Thursday, November 12, 2015

Conway's experts



Yesterday, the Silk Road Intelligencer reported this:

“Kazakhstan wracked up a $4b current account deficit in the first nine months of 2015, the Central Bank said on Wednesday, a sharp drop from a surplus of over $6b during the same period last year.

“A country’s current account is the difference between government revenue and expenditure….”

Uh, no.  The current account usually refers to the difference between exports and imports.  The account is in deficit when it is negative – that is, when imports exceed exports.  This is the case in Kazakhstan this year because of low oil prices.  For better or worse, Kazakhstan’s economy is based on export revenues from oil and gas, which usually account for at least a fourth of the value of production on Kazakhstani soil (gross domestic product).

The difference between government revenues and spending is called the fiscal surplus.   When spending exceeds revenues, we have a fiscal deficit, which the government covers by borrowing.
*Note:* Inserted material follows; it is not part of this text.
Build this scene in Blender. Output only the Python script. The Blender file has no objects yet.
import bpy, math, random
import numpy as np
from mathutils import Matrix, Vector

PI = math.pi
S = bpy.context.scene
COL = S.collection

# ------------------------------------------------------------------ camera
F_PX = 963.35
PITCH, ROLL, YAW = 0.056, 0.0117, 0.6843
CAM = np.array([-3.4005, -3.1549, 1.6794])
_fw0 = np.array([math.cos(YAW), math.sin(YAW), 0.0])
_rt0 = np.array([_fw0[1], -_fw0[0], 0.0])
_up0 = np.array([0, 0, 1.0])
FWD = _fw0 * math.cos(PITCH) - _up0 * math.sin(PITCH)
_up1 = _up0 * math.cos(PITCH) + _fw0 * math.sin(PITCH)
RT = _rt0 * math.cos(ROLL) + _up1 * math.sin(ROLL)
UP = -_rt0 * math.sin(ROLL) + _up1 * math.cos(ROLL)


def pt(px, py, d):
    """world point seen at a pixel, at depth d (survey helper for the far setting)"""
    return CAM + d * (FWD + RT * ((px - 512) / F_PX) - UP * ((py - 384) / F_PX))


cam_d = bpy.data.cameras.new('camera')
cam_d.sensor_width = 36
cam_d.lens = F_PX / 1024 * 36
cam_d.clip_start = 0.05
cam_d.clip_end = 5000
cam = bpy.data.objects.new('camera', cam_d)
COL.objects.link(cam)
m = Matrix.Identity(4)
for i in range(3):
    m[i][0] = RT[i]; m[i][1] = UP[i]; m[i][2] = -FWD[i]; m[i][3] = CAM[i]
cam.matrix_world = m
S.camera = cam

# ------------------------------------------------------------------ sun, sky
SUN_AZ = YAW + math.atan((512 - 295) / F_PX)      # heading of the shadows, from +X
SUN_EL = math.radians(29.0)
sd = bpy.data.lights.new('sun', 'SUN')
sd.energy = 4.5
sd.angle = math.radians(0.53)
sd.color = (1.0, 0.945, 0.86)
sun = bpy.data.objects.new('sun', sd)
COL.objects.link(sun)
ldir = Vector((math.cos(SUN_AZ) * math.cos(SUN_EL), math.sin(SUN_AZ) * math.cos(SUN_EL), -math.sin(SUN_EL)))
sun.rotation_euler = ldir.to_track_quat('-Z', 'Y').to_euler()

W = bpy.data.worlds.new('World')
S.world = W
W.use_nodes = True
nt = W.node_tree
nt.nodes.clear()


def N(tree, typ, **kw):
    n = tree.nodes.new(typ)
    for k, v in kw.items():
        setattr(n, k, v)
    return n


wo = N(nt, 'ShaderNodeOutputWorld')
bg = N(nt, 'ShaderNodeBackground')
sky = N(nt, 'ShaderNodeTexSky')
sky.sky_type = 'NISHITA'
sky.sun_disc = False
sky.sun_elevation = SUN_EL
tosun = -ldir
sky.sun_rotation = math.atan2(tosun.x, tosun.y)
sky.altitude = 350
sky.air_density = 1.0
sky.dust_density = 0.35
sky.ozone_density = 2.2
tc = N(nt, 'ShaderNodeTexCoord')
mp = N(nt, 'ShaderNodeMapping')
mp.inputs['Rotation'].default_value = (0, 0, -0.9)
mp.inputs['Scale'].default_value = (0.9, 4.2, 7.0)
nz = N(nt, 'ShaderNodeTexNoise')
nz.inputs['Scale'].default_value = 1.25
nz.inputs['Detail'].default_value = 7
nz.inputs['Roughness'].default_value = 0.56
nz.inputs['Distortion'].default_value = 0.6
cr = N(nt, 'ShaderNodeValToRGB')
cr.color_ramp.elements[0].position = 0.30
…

For instance, if the government receives $1 in tax payments and spends $3, it must borrow $2.

The Central Bank was talking about trade, not fiscal policy.

Unfortunately, English-language coverage of Central Asian economics is abysmal.  This latest gaffe from The Conway Bulletin is just another example.  Leon Taylor tayloralmaty@gmail.com


Notes

Technically, the current account also includes international income transfers, but these play a minor role in the account.  As the media use the term, the “current account” almost always refers to net exports of goods and services. If you’d prefer a more precise term for net exports, try “the balance of trade.”


Good reading

Paul Krugman and Maurice Obstfeld.  International economics: Theory and policy.  Eighth edition.  Clear and authoritative.